The impact: This notice requirement will be an administrative burden for larger landlords. As a result, we advise including language in your lease agreements that requires the tenant to obtain renter’s insurance so that this amendment does not apply to you.
Attorney Fees – Va. Code § 55-248.27
The law: The VRLTA outlines the tenant’s assertion process and potential remedies for a successful claim brought by a tenant against a landlord. The current code section does not include attorney fees as a potential remedy available to a tenant; however, if signed by the governor, then effective July 1, 2019, the VRLTA will specify that the court can award a tenant his/her court costs and attorney fees if the tenant is successful in a tenant’s assertion claim.
The impact: Attorney fees in tenant’s assertion cases often exceed a few thousand dollars and quickly add up, so this amendment clearly benefits tenants to landlords’ detriment if the tenant prevails in a tenant’s assertion claim against a landlord.

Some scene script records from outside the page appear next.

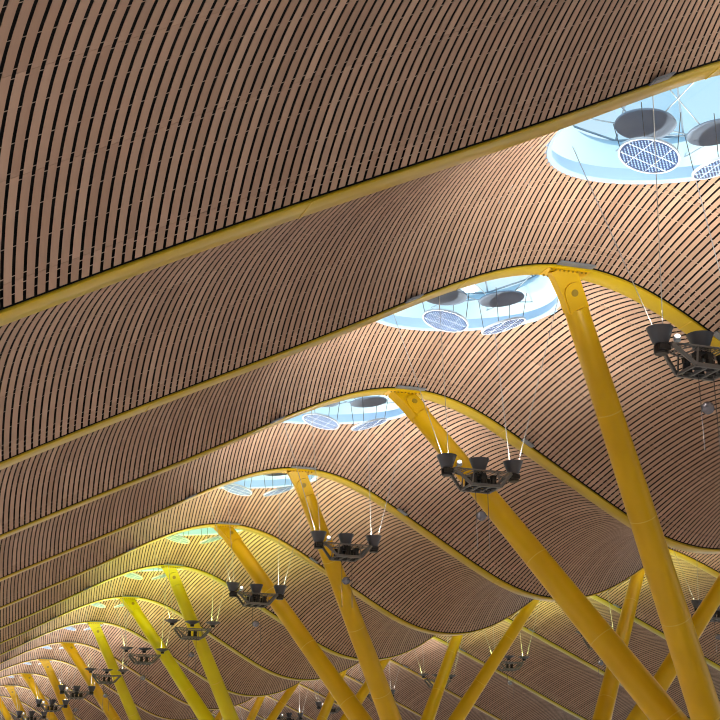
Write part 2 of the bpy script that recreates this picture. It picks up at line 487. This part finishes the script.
# ------------------------------------------------------------------ light rigs
def cables(t, wave, cx):
    z0 = 8.0 if wave == 1 else 8.42
    ends = [((-.88, .05, .12), (12.1, 5.6)), ((-.80, -.05, .12), (12.1, 2.9)), ((.78, .05, .12), (14.5, 6.1)), ((.93, -.05, .12), (14.75, 3.2))]
    for a, (x, y) in ends:
        x += cx - 13.45
        p = surf(x, y, .02); q = Vector((float(p[0]) - cx, float(p[1]) - 4.5, float(p[2]) - z0))
        b = MB(); b.tube(a, q, .0085, n=6); b.build('suspension_cable', m_steel, t)
    return t
def make_rig(wave, dish=False):
    cx = 13.45 if wave == 1 else 31.75
    t = empty('pendant_light_rig', (0, 0, 0))
    zb = -.48
    b = MB()      # lower tray
    for y in (-.3, .3):
        b.bar((-.36, y, zb), (.36, y, zb), .05, .07)
    for x in (-.36, -.12, .12, .36):
        b.bar((x, -.3, zb), (x, .3, zb), .035, .05)
    for s in (-1, 1):
        for y in (-.3, .3):
            b.bar((s*.36, y, zb), (s*.70, y*.55, -.12), .045, .07)
        b.bar((s*.70, -.165, -.12), (s*.70, .165, -.12), .045, .07)
    b.build('tray_frame', m_rail, t)
    b = MB()      # upper ring with lattice
    for y in (-.3, .3):
        b.bar((-.70, y*.55, -.10), (-.30, y, -.14), .028, .03); b.bar((-.30, y, -.14), (.30, y, -.14), .028, .03); b.bar((.30, y, -.14), (.70, y*.55, -.10), .028, .03)
    for i in range(-3, 4):
        x = i * .1; b.bar((x, -.3, -.14), (x + .09, .3, -.14), .014, .014); b.bar((x + .09, -.3, -.14), (x, .3, -.14), .014, .014)
    for s in (-1, 1):
        for q in range(3):
            x0 = s*(.36 + .1*q); b.bar((x0, -.27, -.13), (x0 + s*.09, .25, -.12), .014, .014); b.bar((x0 + s*.09, -.25, -.12), (x0, .27, -.13), .014, .014)
        for y in (-.3, .3): b.bar((s*.3, y, -.14), (s*.34, y, zb), .025, .025)
    b.build('lattice_ring', m_rail, t)
    for x in ((-.12, .12) if dish else (-.24, 0., .24)):
        for y in ((0,) if dish else (-.16, .16)):
            b = MB(); b.lathe([(0, .19), (.06, .19), (.075, .12), (.095, -.02), (.08, -.02), (.06, .02), (0, .02)], n=16, org=(x, y, zb))
            b.box((x, y, zb + .22), (.12, .10, .10)); b.build('spotlight', m_black, t)
    for x, y, r in ((-.83, 0, .235), (.83, 0, .235), (0, .05, .235)):
        if dish:
            r = .30; b = MB(); b.lathe([(0, .05), (.10, .05), (.12, .07), (r, .15), (r + .005, .165), (r - .02, .17), (.12, .10), (0, .09)], n=28, org=(x, y, .02))
            cup = b.build('uplight_dish', m_cup, t)
            b = MB(); b.lathe([(0, -.04), (.07, -.04), (.08, -.02), (.08, .04), (.05, .06)], n=16, org=(x, y, .02)); b.build('ballast_box', m_black, cup)
            continue
        b = MB(); b.lathe([(0, -.12), (.12, -.12), (.135, -.10), (r - .01, .15), (r, .165), (r - .015, .168), (r - .03, .15), (.12, -.07), (0, -.07)], n=26, org=(x, y, .04))
        cup = b.build('uplight_bowl', m_cup, t)
        b = MB(); b.lathe([(0, -.30), (.11, -.30), (.125, -.28), (.125, -.16), (.09, -.13), (.09, -.08)], n=18, org=(x, y, .04))
        b.box((x, y - .09, -.16), (.20, .10, .10)); b.build('ballast_box', m_black, cup)
    if dish: return cables(t, wave, cx)
    b = MB(); M = Matrix.Rotation(math.radians(62), 3, 'X') @ Matrix.Rotation(math.radians(-20), 3, 'Y')
    b.lathe([(0, .06), (.055, .06), (.065, -.04), (0, -.04)], n=18, org=(-.55, -.08, .03), M=M)
    b.bar((-.55, -.08, .0), (-.68, -.16, -.10), .03, .03)
    s = b.build('side_lamp', m_white, t)
    b = MB(); b.lathe([(.0, .063), (.05, .063)], n=18, org=(-.55, -.08, .03), M=M); b.build('lens', m_lamp, s)
    return cables(t, wave, cx)
def make_globe():
    t = empty('pendant_globe', (0, 0, 0))
    b = MB(); pr = [(.112*math.sin(PI*i/14), -.112*math.cos(PI*i/14)) for i in range(15)]; b.lathe(pr, n=24); b.build('globe', m_globe, t)
    for x in (-.13, .17):
        b = MB(); b.tube((x, 0, .60), (x + .01, 0, -.75), .008, n=6); b.build('wire', m_rod, t)
    b = MB(); b.bar((-.13, 0, .0), (.17, 0, .0), .012, .012); b.build('cross_arm', m_rod, t)
    return t
TINT = {}
def tint(k):          # the far shallow-dish rigs burn greenish yellow, the others near white
    if k in (5, 6): return (.86, 1., .24)
    if k == 7: return (.90, 1., .30)
    if k == 4: return (1., .95, .66)
    return (1., .955, .82)
UP, DOWN = 610., 1050.
ldata = {}
def lamps(k, cx, zc, e=1.):
    c = tint(k); e = 1.25 if k in (5, 6, 7) else e
    for dx in (-.83, .83, 0):
        key = ('u', c, e)
        if key not in ldata:
            l = bpy.data.lights.new('uplight', 'SPOT'); l.energy = UP * e; l.color = c; l.spot_size = math.radians(160); l.spot_blend = .9; l.shadow_soft_size = .1
            ldata[key] = l
        o = bpy.data.objects.new('uplight_lamp', ldata[key]); o.location = (cx + dx, BAY*k + Y0 + 4.5, zc + .22); o.rotation_euler = (PI, 0, 0); link(o)
    key = ('d', c, e)
    if key not in ldata:
        l = bpy.data.lights.new('downlight', 'SPOT'); l.energy = DOWN * e; l.color = (1., .90, .80); l.spot_size = math.radians(84); l.spot_blend = .5; l.shadow_soft_size = .2
        ldata[key] = l
    for dx in (-.83, .83):
        o = bpy.data.objects.new('downlight_lamp', ldata[key]); o.location = (cx + dx, BAY*k + Y0 + 4.5, zc - .42); link(o)
rig1, rig2, glb = make_rig(1), make_rig(2), make_globe()
rig1d, rig2d = make_rig(1, True), make_rig(2, True)
first = True
for k in range(1, 14):
    o = rig1 if k == 1 else rig1d if k == 5 else copy_tree(rig1d if k in (6, 7) else rig1); o.location = (13.45, BAY*k + Y0 + 4.5, 8.0)
    L = {1: 'grey hanging light rig cut by the right edge, nearest of all', 2: 'grey hanging light rig in front of the diagonal second column'}.get(k, '%s grey hanging light rig from the right in the front row%s' % (ORD[k-1], ', with shallow flat dishes' if k in (5, 6, 7) else ''))
    tag(o, L, 'light rig', 'hanging light rigs of the front row')
    g = glb if first else copy_tree(glb); first = False
    g.location = (13.45, BAY*k + Y0 + 4.5, 6.88)
    tag(g, 'small silver globe hanging under the %s light rig from the right, front row' % ('nearest' if k == 1 else ORD[k-1]), 'globe', 'silver globes under the front light rigs')
    lamps(k, 13.45, 8.0)
for k in (-2, -1, 0): lamps(k, 13.45, 8.0)
# added fill spots without fixtures, brightening the low left side of the roof
def wing(c):
    lw = bpy.data.lights.new('left_fill_light', 'SPOT'); lw.energy = 1800.; lw.color = c; lw.spot_size = math.radians(118); lw.spot_blend = .6; lw.shadow_soft_size = .2
    return lw
lw_a, lw_b = wing((1., .93, .88)), wing((.92, 1., .36))
for k in range(-2, 15):
    o = bpy.data.objects.new('left_fill_lamp', lw_b if k in (5, 6, 7) else lw_a); o.location = (-2., BAY*k + Y0 + 4.5, 3.4); link(o)
for k in range(4, 13):
    o = rig2 if k == 4 else rig2d if k == 5 else copy_tree(rig2d if k in (6, 7) else rig2); o.location = (31.75, BAY*k + Y0 + 4.5, 8.42)
    tag(o, '%s hanging light rig from the right, beyond the low ceiling wave' % ORD[k-4], 'light rig', 'hanging light rigs of the back row')
    g = copy_tree(glb); g.location = (31.75, BAY*k + Y0 + 4.5, 7.3)
    tag(g, 'tiny silver globe under the %s light rig from the right, beyond the low ceiling wave' % ORD[k-4], 'globe', 'silver globes under the back light rigs')
for k in range(1, 14): lamps(k, 31.75, 8.42, 1.)

# ------------------------------------------------------------------ floor
b = MB(); b.box((22, 75, -1.7), (70, 230, .2)); tag(b.build('floor', m_floor), kind='structure')

# ------------------------------------------------------------------ sky
w = bpy.data.worlds.new('sky'); bpy.context.scene.world = w; w.use_nodes = True
nt = w.node_tree; bg = nt.nodes['Background']
tc = nt.nodes.new('ShaderNodeTexCoord'); sx = nt.nodes.new('ShaderNodeSeparateXYZ'); cr = nt.nodes.new('ShaderNodeValToRGB')
nt.links.new(tc.outputs['Generated'], sx.inputs[0]); nt.links.new(sx.outputs['Z'], cr.inputs[0])
e = cr.color_ramp.elements
e[0].position = 0.; e[0].color = (.72, .84, .90, 1)
e[1].position = 1.; e[1].color = (.36, .64, .95, 1)
n = cr.color_ramp.elements.new(.35); n.color = (.56, .84, .98, 1)
nz = nt.nodes.new('ShaderNodeTexNoise'); nz.inputs['Scale'].default_value = 2.2; nz.inputs['Detail'].default_value = 5
c2 = nt.nodes.new('ShaderNodeValToRGB'); c2.color_ramp.elements[0].position = .48; c2.color_ramp.elements[1].position = .68
mxs = nt.nodes.new('ShaderNodeMix'); mxs.data_type = 'RGBA'; mxs.inputs[7].default_value = (.92, .96, 1., 1)
nt.links.new(tc.outputs['Generated'], nz.inputs['Vector']); nt.links.new(nz.outputs['Fac'], c2.inputs[0])
nt.links.new(c2.outputs[0], mxs.inputs[0]); nt.links.new(cr.outputs[0], mxs.inputs[6]); nt.links.new(mxs.outputs[2], bg.inputs['Color'])
bg.inputs['Strength'].default_value = 1.1

# ------------------------------------------------------------------ camera
yaw, pitch, f = .3545, .3254, 1419.5
cam = bpy.data.cameras.new('camera'); cam.sensor_width = 36.; cam.lens = 36. * f / 720.; cam.clip_end = 600
co = bpy.data.objects.new('camera', cam); link(co)
fwd = Vector((math.sin(yaw)*math.cos(pitch), math.cos(yaw)*math.cos(pitch), math.sin(pitch)))
right = Vector((math.cos(yaw), -math.sin(yaw), 0)); up = right.cross(fwd)
co.matrix_world = Matrix((right, up, -fwd)).transposed().to_4x4()
S = bpy.context.scene; S.camera = co
S.view_settings.view_transform = 'Standard'; S.view_settings.look = 'None'; S.view_settings.gamma = 1; S.view_settings.use_curve_mapping = False
S.view_settings.exposure = 0.06
S.cycles.filter_width = 1.1; S.cycles.max_bounces = 6; S.cycles.diffuse_bounces = 4; S.cycles.transparent_max_bounces = 12
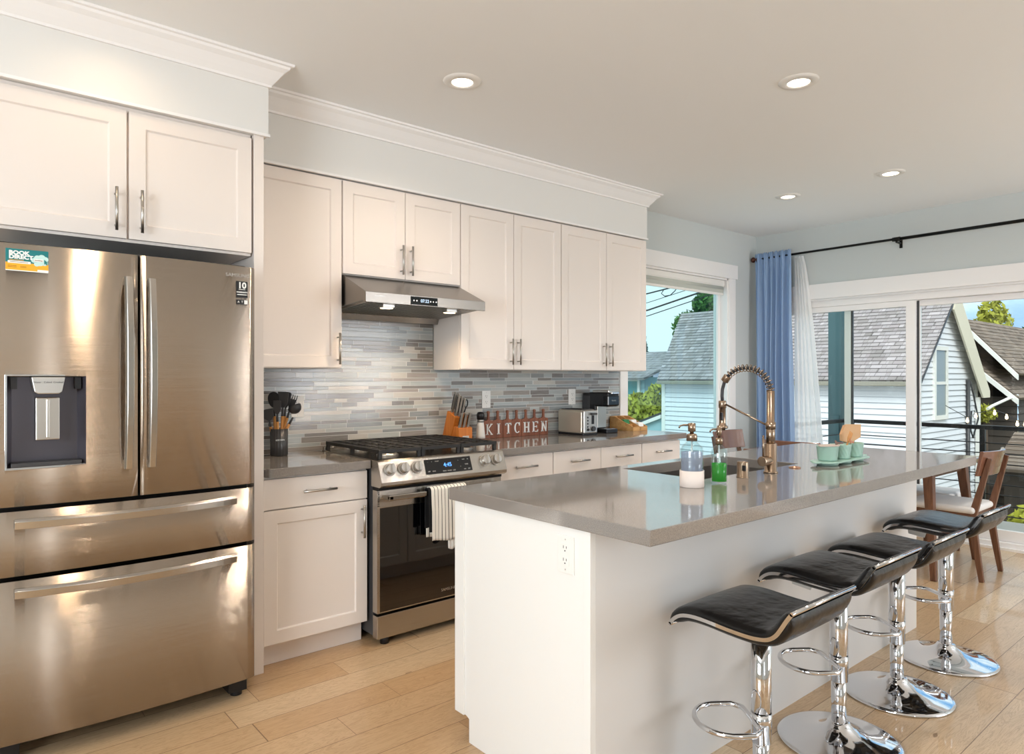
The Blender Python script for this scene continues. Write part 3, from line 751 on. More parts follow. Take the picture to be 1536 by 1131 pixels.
# control panel: sloped face
pf = [(3.04, .917), (2.985, .917), (2.972, .910), (2.935, .812), (2.938, .795), (2.955, .785), (3.04, .785)]
cp = obj('control_panel', MB().prism(pf, 0, RX0 - .004, RX1 + .004), 'stain2', r, bevel=.003)
sl = math.atan2(.037, .098)         # lean of the sloped face
def onpanel(x, t, out):             # t: 0 bottom .. 1 top
    y = 2.935 + .037 * t; z = .812 + .098 * t
    return (x, y - cos(sl) * out, z + sin(sl) * out)
for i, (kx) in enumerate((1.700, 1.778, 1.856, 2.288, 2.366)):
    kb = MB(); c0 = Vector(onpanel(kx, .58, 0)); dr_ = (Vector(onpanel(kx, .58, 1)) - c0)
    kb.cone(c0, c0 + dr_ * .008, .031, .031, 28).cone(c0 + dr_ * .008, c0 + dr_ * .030, .027, .024, 28)
    k = obj('knob', kb, 'silver', r, bevel=.0015)
    up = Vector((sin(.15), sin(sl), cos(sl))).normalized(); p = c0 + dr_ * .036
    obj('knob_grip', MB().beam(p - up * .023, p + up * .023, .010, .014), 'silver', k, bevel=.002)
dpl = MB(); a = [onpanel(1.905, .90, .0015), onpanel(2.198, .90, .0015), onpanel(2.198, .16, .0015), onpanel(1.905, .16, .0015)]
b_ = [onpanel(1.905, .90, -.002), onpanel(2.198, .90, -.002), onpanel(2.198, .16, -.002), onpanel(1.905, .16, -.002)]
dpl.add(a + b_, [(3, 2, 1, 0), (0, 1, 5, 4), (1, 2, 6, 5), (2, 3, 7, 6), (3, 0, 4, 7)])
obj('display', dpl, 'blackgloss', r)
FYs = (radians(90) + 0 - sl, 0, 0)
text('clock', '4:45', .030, onpanel(2.045, .56, .0022), FYs, 'ledblue', r, .0004)
for xx, t, s_ in ((1.925, .78, '-'), (1.950, .78, '+'), (1.982, .78, 'START'), (1.925, .30, 'OFF'), (1.955, .30, 'BAKE'), (2.02, .26, 'BROIL'), (2.05, .26, 'WARM'), (2.08, .26, 'CLN'), (2.115, .72, '^'), (2.125, .42, 'v'), (2.150, .76, 'WIFI'), (2.178, .76, 'HI'), (2.165, .50, 'TIMER'), (2.15, .26, 'ON'), (2.178, .26, 'OFF')):
    text('control_text', s_, .0085, onpanel(xx, t, .0022), FYs, 'silver', r, .0003)
obj('vent_gap', MB().box(RX0 + .004, RX1 - .004, 2.975, 3.04, .768, .786), 'darkgap', r)
# oven door
dz0, dz1 = .163, .768
door = obj('oven_door', MB().ring(1, 2.985, 3.03, RX0, RX1, dz0, dz1, .016, .016, .006, .088), 'stain2', r, bevel=.002)
obj('oven_glass', MB().box(RX0 + .014, RX1 - .014, 2.987, 3.028, dz0 + .005, dz1 - .087), mat('oven glass', '060608', .03, 0, 1.0, coat=.5), door)
text('oven_badge', 'SAMSUNG', .021, (2.075, 2.9862, .205), FY, 'silver', door, .0004)
hb = MB().box(RX0 + .035, RX1 - .035, 2.925, 2.943, .722, .748)
for xx in (RX0 + .035, RX1 - .060): hb.box(xx, xx + .025, 2.925, 2.990, .724, .746)
obj('handle', hb, 'handle', door, bevel=.004)
sv = MB()
for k in range(9): sv.box(RX0 + .004, RX0 + .012, 2.9835, 2.9855, .690 + k * .0085, .694 + k * .0085)
obj('vent_slots', sv, 'black', door)
obj('warming_drawer', MB().box(RX0, RX1, 2.985, 3.03, .036, .150), 'stain2', r, bevel=.003)
for xx in (RX0 + .06, RX1 - .06): obj('foot', MB().cyl((xx, 3.02, 0), (xx, 3.02, .045), .022, 14), 'black', r)
# burners and grates
for bx, by, br in ((1.80, 3.15, .045), (1.80, 3.46, .036), (2.04, 3.30, .05), (2.28, 3.15, .05), (2.28, 3.46, .034)):
    bb = obj('burner', MB().lathe([(0, .918), (br + .012, .918), (br + .012, .924), (br, .932), (0, .932)], (bx, by), 24), 'silver', r)
    obj('burner_cap', MB().lathe([(0, .9325), (br, .9325), (br + .001, .938), (br - .006, .942), (0, .943)], (bx, by), 24), 'iron', bb)
for gi in range(3):
    gx0 = RX0 + .018 + gi * .2495; gx1 = gx0 + .245; g_ = MB(); zt = .957; gy0, gy1 = 3.005, 3.595
    def bar(a, b, w=.010, h=.016): g_.beam(a, b, w, h)
    for yy_ in (gy0, gy1): bar((gx0, yy_, zt), (gx1, yy_, zt), .014, .018)
    for xx in (gx0 + .007, gx1 - .007): bar((xx, gy0, zt), (xx, gy1, zt), .014, .018)
    for k in range(1, 8):
        yy_ = gy0 + (gy1 - gy0) * k / 8; bar((gx0, yy_, zt + .001), (gx1, yy_, zt + .001), .008, .016)
    for k in (1, 2): bar((gx0 + .245 * k / 3, gy0, zt + .002), (gx0 + .245 * k / 3, gy1, zt + .002), .009, .014)
    for xx in (gx0 + .01, gx1 - .01):
        for yy_ in (gy0 + .004, 3.30, gy1 - .004): g_.box(xx - .009, xx + .009, yy_ - .009, yy_ + .009, .918, .960)
    obj('grate', g_, 'iron', r, bevel=.0015, seg=1)
# towels on the oven handle (x is across)
def towel(x0, x1, zf, zb, mname, name, label, r0=.013, amp=.004, seed=0, zbar=.735, extra=0.0, nf=5, flare=0):
    rnd_ = random.Random(seed); ph = rnd_.random() * 6
    yc, rr = 2.934, r0 + extra; rows = []; n = 26; prof = []
    for i in range(15): t = i / 14; prof.append((yc + rr, zb + (zbar + .010 - zb) * t, 1 - t))
    for i in range(9): a = pi * i / 8; prof.append((yc + rr * cos(a), zbar + .014 + rr * sin(a) * .8, 0))
    for i in range(1, 21): t = i / 20; prof.append((yc - rr, zbar + .010 + (zf - zbar - .010) * t, t))
    for i in range(n + 1):
        u = i / n; x = x0 + (x1 - x0) * u; row = []
        for y, z, t in prof:
            d = sin(u * nf * 2 * pi + ph + t * .6) * amp * min(1, t * 2.2 + .12)
            side = -1 if y < yc else 1
            xx = x + (u - .5) * flare * t
            row.append((xx, y + side * abs(d) * (1 if side < 0 else .3) + (side * .004 * t if side < 0 else 0), z + (.006 * sin(u * 7 + ph) * t)))
        rows.append(row)
    o = obj(name, MB().grid(rows), mname, None, solid=.0022); tag(o, label, 'towel', 'towels on the oven handle'); return o
towel(1.915, 2.135, .492, .50, 'stripe', 'striped_towel', 'white kitchen towel with thin black stripes hanging over the oven door handle', extra=.010, amp=.007, seed=3, nf=6)
towel(1.902, 1.992, .545, .56, 'black_cloth', 'black_towel', 'black towel hanging on the oven handle, left of and behind the striped towel', seed=5, extra=.0035)
towel(2.02, 2.10, .440, .62, 'white_cloth', 'small_white_cloth', 'small plain white cloth whose end shows below the striped towel', r0=.012, extra=.0035, seed=9, nf=2)

# ============================================================ HOOD
r = thing('range_hood', 'stainless steel under-cabinet range hood with a black touch display', 'range hood', (2.02, 3.35, 1.65))
hx0, hx1 = 1.642, 2.400; yf = 3.09
hp = [(YB - .011, 1.868), (3.345, 1.868), (yf, 1.757), (yf, 1.705), (yf + .015, 1.705), (yf + .035, 1.716), (3.56, 1.690), (3.575, 1.655), (YB - .011, 1.655)]
# body tapering: the top is as wide as the bottom, ends flush with the cabinets
M['stain3'] = brushed('brushed stainless hood', '9c9792', .26, .3)
obj('shell', MB().prism(hp, 0, hx0, hx1), 'stain3', r, bevel=.0015)
fl = MB()
for k in range(30):
    xx = hx0 + .03 + k * (hx1 - hx0 - .06) / 29
    fl.beam((xx, yf + .05, 1.7125), (xx, 3.53, 1.6895), .012, .010)
obj('filter', fl, 'steelbar', r)
obj('display', MB().box(1.905, 2.072, yf - .003, yf + .004, 1.709, 1.752), 'blackgloss', r)
text('display_digits', '07:22', .024, (1.990, yf - .0036, 1.7305), FY, 'led', r, .0003)
mb = MB()
for xx in (1.922, 1.940, 2.026, 2.044, 2.062): mb.cyl((xx, yf - .0038, 1.7305), (xx, yf - .002, 1.7305), .004, 12)
obj('touch_buttons', mb, 'silver', r)
text('hood_badge', 'COSMO', .011, (1.72, yf - .0012, 1.738), FY, 'silver', r, .0004, 1.5)
for xx in (1.80, 2.20):
    hl = obj('lamp_housing', MB().box(xx - .035, xx + .035, 3.135, 3.185, 1.688, 1.712), 'silver', r, bevel=.003)
    obj('lamp', MB().box(xx - .027, xx + .027, 3.141, 3.179, 1.685, 1.6885), 'ledw', hl)
    l = bpy.data.lights.new('hood_light', 'SPOT'); l.energy = 12; l.color = (1, .74, .46); l.spot_size = radians(125); l.spot_blend = .8; l.shadow_soft_size = .03
    lo = bpy.data.objects.new('hood_light', l); lo.location = (xx, 3.16, 1.682); lo.rotation_euler = (radians(18), 0, 0); COL.objects.link(lo); lo.parent = r
    lo.location = Vector(lo.location) - r.location

# ============================================================ CEILING LIGHTS
LP = [(1.89, 2.61, 'recessed ceiling light above the range, in front of the hood'), (3.105, 1.592, 'recessed ceiling light above the kitchen island'),
      (4.971, 1.898, 'recessed ceiling light nearest the sliding glass door'), (5.006, 2.651, 'recessed ceiling light between the island light and the kitchen window')]
HID = [(.50, 2.79), (2.25, .95), (.6, .9), (-.9, 1.6)]  # unseen downlights, added as bare spots without fixtures
for i, (x_, y_, lab) in enumerate([p for p in LP] + [(a, b, 'recessed ceiling light outside the picture') for a, b in HID]):
    big = .072
    if i < 4:
        r = thing('ceiling_light', lab, 'ceiling light', (x_, y_, CEIL - .002), 'recessed ceiling lights')
        obj('trim_ring', MB().lathe([(big - .024, CEIL - .001), (big - .020, CEIL - .010), (big + .012, CEIL - .007), (big + .018, CEIL - .0005)], (x_, y_), 40), 'white', r)
        obj('diffuser', MB().lathe([(0, CEIL - .0065), (big - .023, CEIL - .0065), (big - .022, CEIL - .001)], (x_, y_), 40), 'lampw', r)
    l = bpy.data.lights.new('downlight', 'SPOT'); l.energy = (46, 40, 44, 44, 5.5, 34, 26, 30)[i]; l.color = {0: (1, .82, .62), 4: (1, .74, .48), 6: (1, .84, .66), 7: (1, .84, .66)}.get(i, (1, .90, .79)); l.spot_size = radians(150); l.spot_blend = .9; l.shadow_soft_size = .05
    lo = bpy.data.objects.new('downlight', l); COL.objects.link(lo); lo.location = (x_, y_, CEIL - .014)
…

Signature of Pleadings – Va. Code § 16.1-88.03, 55-246.1, and 55-248.4
The law: Virginia law currently allows a property manager or managing agent of a landlord to sign pleadings and other legal documents and to obtain a judgment on behalf of the landlord. If signed by the governor, then effective July 1, 2019, the law will be amended to require that a written property management agreement exist in order for a property manager or managing agent to sign papers or other legal documents or to obtain judgment on the landlord’s behalf.
The impact: Property management companies should anticipate that this will be signed into law and should confirm that a current effective management agreement exists for each of the landlords it services. Without such an agreement, management companies cannot act as a landlord’s agent with respect to signing pleadings and other legal papers or obtain judgment on the landlord’s behalf.
Pilot Program – Va. Code § 55-248.40:1
The law: This would be a brand-new law which will go into effect July 1, 2020 if the governor signs it into law. This law would apply to the cities of Danville, Hampton, Petersburg, and Richmond. The law establishes a “pilot program” intended to reduce the number of evictions of low-income tenants. A tenant in an unlawful detainer case must qualify to participate in the pilot program by appearing in court, paying at least 25% of the amount due on the court date, providing sworn testimony that he/she has sufficient funds to adhere to a payment plan, and explaining the reasons for being unable to pay rent. Furthermore, the tenant cannot have been late on rent more than two times in six months or more than three times in twelve months, and the tenant cannot have already participated in the pilot program within the last 12 months. If a tenant qualifies, then the landlord and tenant will enter a court-ordered payment plan, which will require the tenant to pay the remaining amounts due on the unlawful detainer case within the three months following the initial court date while continuing to pay rent within 5 days of the due date each month that the payment plan is pending. The law provides a method for a landlord to obtain judgment if a tenant defaults on the payment plan or current rent payments.
The impact: This amendment is intended to reduce eviction and homeless rates, which is beneficial to the overall economy of the state. However, landlords in Danville, Hampton, Petersburg, and Richmond may suffer financially from the program since they will not timely receive the full rent due to them. This pilot program is the result of substantial negotiations back and forth between lawyers and advocacy groups on both the landlord and tenant sides.